2014-10-13 12:13:00

Pope Paul VI : the 'Hamlet cardinal '


(Vatican Radio) Leading up to the day Pope Francis beatifies Paul VI on Sunday October 19, Veronica Scarisbrick brings you a series of programmes focusing on this twentieth century pontiff. Today she highlights how he was often likened to the most famous of Shakespeare’s characters, Hamlet.

Listen to this programme presented and produced by Veronica Scarisbrick with sound clips of Paul VI speaking in English:

It was December 3, 1964 when during an impromptu press conference, Paul VI unleashed an unusual self-deprecating sense of humour, showing an awareness of a specific journalistic quirk: that of repeatedly reporting a quote likening him to this most famous of Shakespeare's characters: “The press which you represent can be a most important instrument of great good, always be faithful to the truth, that is the question”.

“That is the question”, Pope Paul VI’s words provoked hilarity among the journalists gathered around him. They immediately understood that reference to Hamlet’s famous soliloquy.

It’s a familiar story, going back to the days when Pope Paul was still Cardinal Archbishop Montini of Milan and the Roman Pontiff, his predecessor John XXIII, enquired after the Cardinal in his home diocese of Milan saying: “Well, how’s your Hamlet Cardinal?"

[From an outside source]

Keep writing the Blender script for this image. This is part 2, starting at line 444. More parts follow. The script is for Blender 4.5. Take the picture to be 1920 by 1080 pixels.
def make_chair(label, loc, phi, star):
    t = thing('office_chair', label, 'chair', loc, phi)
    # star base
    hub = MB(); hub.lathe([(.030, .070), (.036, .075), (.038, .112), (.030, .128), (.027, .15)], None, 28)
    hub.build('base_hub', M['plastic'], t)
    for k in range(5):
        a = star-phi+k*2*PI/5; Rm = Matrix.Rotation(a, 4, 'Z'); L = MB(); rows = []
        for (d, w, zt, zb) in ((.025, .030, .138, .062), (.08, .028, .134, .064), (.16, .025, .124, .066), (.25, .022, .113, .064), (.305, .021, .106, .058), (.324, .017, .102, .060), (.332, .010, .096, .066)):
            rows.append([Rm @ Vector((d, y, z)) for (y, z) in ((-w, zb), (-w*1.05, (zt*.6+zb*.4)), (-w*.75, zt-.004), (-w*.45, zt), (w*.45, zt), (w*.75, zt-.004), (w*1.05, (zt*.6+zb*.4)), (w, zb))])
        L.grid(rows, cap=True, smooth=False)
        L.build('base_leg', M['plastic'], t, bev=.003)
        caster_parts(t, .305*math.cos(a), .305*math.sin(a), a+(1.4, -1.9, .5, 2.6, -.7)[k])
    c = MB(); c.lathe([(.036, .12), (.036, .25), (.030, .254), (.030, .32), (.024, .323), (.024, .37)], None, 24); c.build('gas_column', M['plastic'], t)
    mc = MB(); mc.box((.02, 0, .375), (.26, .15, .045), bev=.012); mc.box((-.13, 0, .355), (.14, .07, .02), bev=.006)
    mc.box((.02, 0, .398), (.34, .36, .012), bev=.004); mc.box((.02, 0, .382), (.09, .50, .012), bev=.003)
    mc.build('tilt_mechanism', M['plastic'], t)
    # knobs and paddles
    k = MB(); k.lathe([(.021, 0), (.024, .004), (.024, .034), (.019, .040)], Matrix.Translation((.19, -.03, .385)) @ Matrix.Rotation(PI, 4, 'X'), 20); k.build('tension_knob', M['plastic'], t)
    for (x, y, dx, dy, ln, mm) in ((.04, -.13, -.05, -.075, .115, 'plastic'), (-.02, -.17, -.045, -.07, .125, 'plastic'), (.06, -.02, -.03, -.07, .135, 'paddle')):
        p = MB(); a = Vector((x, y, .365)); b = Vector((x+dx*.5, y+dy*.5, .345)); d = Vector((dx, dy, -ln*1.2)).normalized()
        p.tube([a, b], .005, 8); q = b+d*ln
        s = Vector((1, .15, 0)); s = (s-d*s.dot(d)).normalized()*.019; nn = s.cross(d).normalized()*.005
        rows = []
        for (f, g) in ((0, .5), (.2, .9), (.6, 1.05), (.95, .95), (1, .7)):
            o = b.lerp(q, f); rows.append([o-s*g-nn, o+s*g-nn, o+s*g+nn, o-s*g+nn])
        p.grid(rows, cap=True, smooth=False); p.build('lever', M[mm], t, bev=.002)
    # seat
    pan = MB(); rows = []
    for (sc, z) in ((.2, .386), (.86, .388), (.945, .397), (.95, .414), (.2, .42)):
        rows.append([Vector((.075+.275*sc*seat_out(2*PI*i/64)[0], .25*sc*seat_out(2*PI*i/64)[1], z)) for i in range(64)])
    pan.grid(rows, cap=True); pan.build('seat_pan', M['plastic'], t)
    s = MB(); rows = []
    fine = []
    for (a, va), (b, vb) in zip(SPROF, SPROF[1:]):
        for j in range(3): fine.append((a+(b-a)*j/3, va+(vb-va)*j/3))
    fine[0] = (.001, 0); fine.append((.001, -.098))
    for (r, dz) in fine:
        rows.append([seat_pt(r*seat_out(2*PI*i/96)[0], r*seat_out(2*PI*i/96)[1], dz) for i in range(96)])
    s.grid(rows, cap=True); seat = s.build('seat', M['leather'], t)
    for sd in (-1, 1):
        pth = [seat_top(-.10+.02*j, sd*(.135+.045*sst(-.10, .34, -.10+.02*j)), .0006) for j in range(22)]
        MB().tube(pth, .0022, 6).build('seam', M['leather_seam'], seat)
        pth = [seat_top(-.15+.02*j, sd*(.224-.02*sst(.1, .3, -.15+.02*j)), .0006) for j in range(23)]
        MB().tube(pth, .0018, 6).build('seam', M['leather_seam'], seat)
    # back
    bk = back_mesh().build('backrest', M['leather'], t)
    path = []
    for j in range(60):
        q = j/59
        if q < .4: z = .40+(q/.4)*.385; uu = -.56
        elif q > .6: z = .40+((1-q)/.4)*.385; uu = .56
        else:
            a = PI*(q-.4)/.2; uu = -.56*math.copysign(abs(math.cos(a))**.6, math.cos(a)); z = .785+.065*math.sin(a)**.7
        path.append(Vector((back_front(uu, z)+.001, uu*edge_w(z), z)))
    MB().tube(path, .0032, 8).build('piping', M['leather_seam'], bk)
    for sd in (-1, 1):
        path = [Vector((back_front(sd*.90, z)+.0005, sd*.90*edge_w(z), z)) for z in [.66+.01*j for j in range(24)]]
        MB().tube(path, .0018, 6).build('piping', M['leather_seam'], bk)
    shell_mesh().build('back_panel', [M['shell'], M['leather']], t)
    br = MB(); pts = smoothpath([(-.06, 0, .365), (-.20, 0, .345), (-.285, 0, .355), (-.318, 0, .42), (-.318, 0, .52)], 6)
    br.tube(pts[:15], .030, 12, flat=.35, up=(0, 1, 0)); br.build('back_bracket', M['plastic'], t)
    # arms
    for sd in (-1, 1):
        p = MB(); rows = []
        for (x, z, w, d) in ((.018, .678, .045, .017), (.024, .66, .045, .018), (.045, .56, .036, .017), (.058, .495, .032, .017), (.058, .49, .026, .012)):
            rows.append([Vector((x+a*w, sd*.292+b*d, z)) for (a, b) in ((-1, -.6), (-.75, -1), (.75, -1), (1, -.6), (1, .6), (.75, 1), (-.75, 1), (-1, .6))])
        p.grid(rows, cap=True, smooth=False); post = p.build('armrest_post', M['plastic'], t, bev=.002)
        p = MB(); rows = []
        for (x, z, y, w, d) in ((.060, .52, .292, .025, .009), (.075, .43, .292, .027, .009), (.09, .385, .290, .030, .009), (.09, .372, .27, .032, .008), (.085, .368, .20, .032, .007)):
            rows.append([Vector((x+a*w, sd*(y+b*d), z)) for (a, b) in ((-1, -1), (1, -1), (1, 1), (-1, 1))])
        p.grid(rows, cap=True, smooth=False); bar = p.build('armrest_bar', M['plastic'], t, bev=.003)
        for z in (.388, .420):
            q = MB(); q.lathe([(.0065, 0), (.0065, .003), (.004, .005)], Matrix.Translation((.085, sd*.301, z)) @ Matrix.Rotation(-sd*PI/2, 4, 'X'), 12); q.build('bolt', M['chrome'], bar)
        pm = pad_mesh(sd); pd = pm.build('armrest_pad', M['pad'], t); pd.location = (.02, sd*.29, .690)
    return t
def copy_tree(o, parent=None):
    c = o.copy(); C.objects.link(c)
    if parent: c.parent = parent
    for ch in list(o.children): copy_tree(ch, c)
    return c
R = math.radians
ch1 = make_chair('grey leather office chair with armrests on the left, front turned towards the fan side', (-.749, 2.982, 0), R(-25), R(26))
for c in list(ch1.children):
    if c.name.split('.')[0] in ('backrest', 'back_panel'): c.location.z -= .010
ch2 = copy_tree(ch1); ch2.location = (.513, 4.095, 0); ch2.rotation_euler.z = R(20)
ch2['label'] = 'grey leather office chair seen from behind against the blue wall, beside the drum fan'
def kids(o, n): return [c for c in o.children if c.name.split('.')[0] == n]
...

A shrewd remark  never to be forgotten by the press, which re-surfaced when the Cardinal Archbishop of Milan was himself elected to the See of Peter in June 1963. And not just by  the Italian press, even the “Newsweek” issue marking Paul VI’s recent election to the papacy, which had his photograph still dressed as a cardinal on the cover, quoted it. And  an editorial in this same issue by the title of:  “We have a pope” Paul VI: baffling, brilliant “, dedicated an entire paragraph to 'the Hamlet Cardinal'.